Wednesday, September 10, 2008

OBAMA vs. McCAIN: Who's Got Sound Judgment?

In my past blog, I mentioned that Democratic Presidential candidate Barack Obama should select Sen. Hillary Clinton as his vice-president to make his candidacy strongly supported by all Democrats. However, his ambition to etch a name in the American political history on his own effort, completely separating from any high-ranked official, in the like of former President William Jefferson Clinton, he unfortunately chose Sen. Biden. Now, he is scrambling for defense against his Republican rival John McCain, especially in the issue of sound judgment.

This is how I see the changing polling showdown where Sen. McCain now is slightly ahead of Sen. Obama. Just as many other countries, the good old USofA considers its president as the highest ranking government official. To tell the nation that Obama is choosing Biden for a vice president, because he has more experienced, particularly in foreign relations, has created a negative effect on Obama’s sound judgment. Rather than helping boost his candidacy, he not only turned away the millions of democrats, who cried for him to chose their “political idol” and the “voice of the women”, Sen. Clinton, but he also has told the nation that he is selecting the top-gun on foreign relation, because that is one of his inadequacy and the problem America is facing today. So, inadvertently history is repeating itself this early.

Remember what has happened to the outgoing president? One reason why he chose Richard Chenney was because he also was a top-gun in national security and defense. He has more experienced in national and international politics than the governor turned president. Result? People looked at his decision making lame, heavily dictated by those top-guns around him. People lost confidence; popularity went tumbling down.

Should Sen. Obama had chosen Sen. Hillary Clinton, the decision could have catapulted his candidacy, because he could have said that they have fought tooth and nail all the way to the end during the primaries, it is just fair and unifying for her to be the vice president. Such statement could have placed him at equal footing with his vice president; it couldn’t have placed his ability in foreign relation in question.

Look at the case of Sen. John McCain! He is very wise to select a woman, hoping to tap many of those Clinton supporters and undecided voters to his side. He is very wise to select a not-so-well-known governor to showcase his ability to lead and experience in both national and international issues. Unlike Biden, Governor Palin is an active and experienced cheerleader, who can never out-shadow Sen. McCain’s political prowess. McCain, if ever he’d get elected, would be the commander-in-chief; she would just be a captain of a company, ready and willing to serve anytime, and… a “football mom” (whatever that is).

To contrast his platform of change against McCain’s, Sen. Obama jokingly said in Lebanon, Virginia the other day, “You can put lipstick on a pig, but it’s still a pig.
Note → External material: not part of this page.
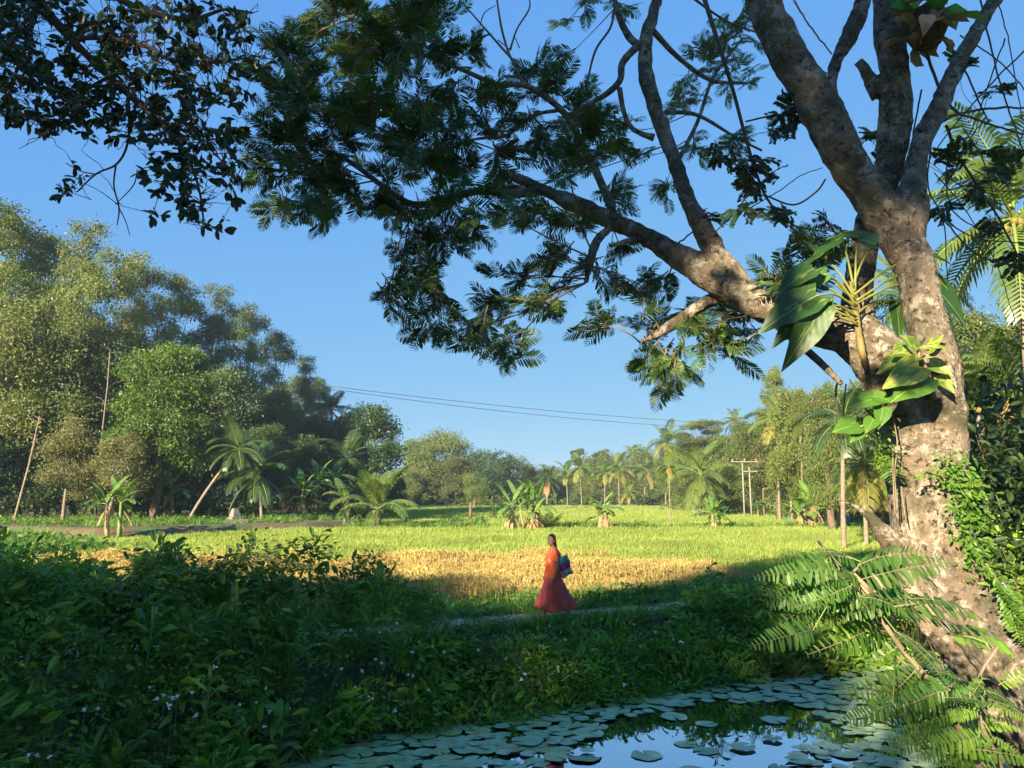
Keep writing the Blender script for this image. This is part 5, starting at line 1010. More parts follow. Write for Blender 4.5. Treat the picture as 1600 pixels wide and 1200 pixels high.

You can wrap an old fish in a piece of paper called change, but it still going to stink.”

Nevertheless, what kind of change does not stink in the long-run? Many programs smelled so good when they were implemented, however, with the social, economic, and cultural changes going as fast as a “bullet train”, they soon stink over time. No matter how you identify yourself as an innovator and a radical change agent, you cannot have a change evolve from nothing. As Ruth Benedict’s in her book, Pattern of Culture (1934; 1959:84) wrote, “…men are never inventive enough to make more than minute change. From the point of view of an outsider, the most radical innovation (change) in any culture amount to no more than a minor revision, and it is a common place that prophets have been put to death for the difference between Tweedledum and Tweedledee.”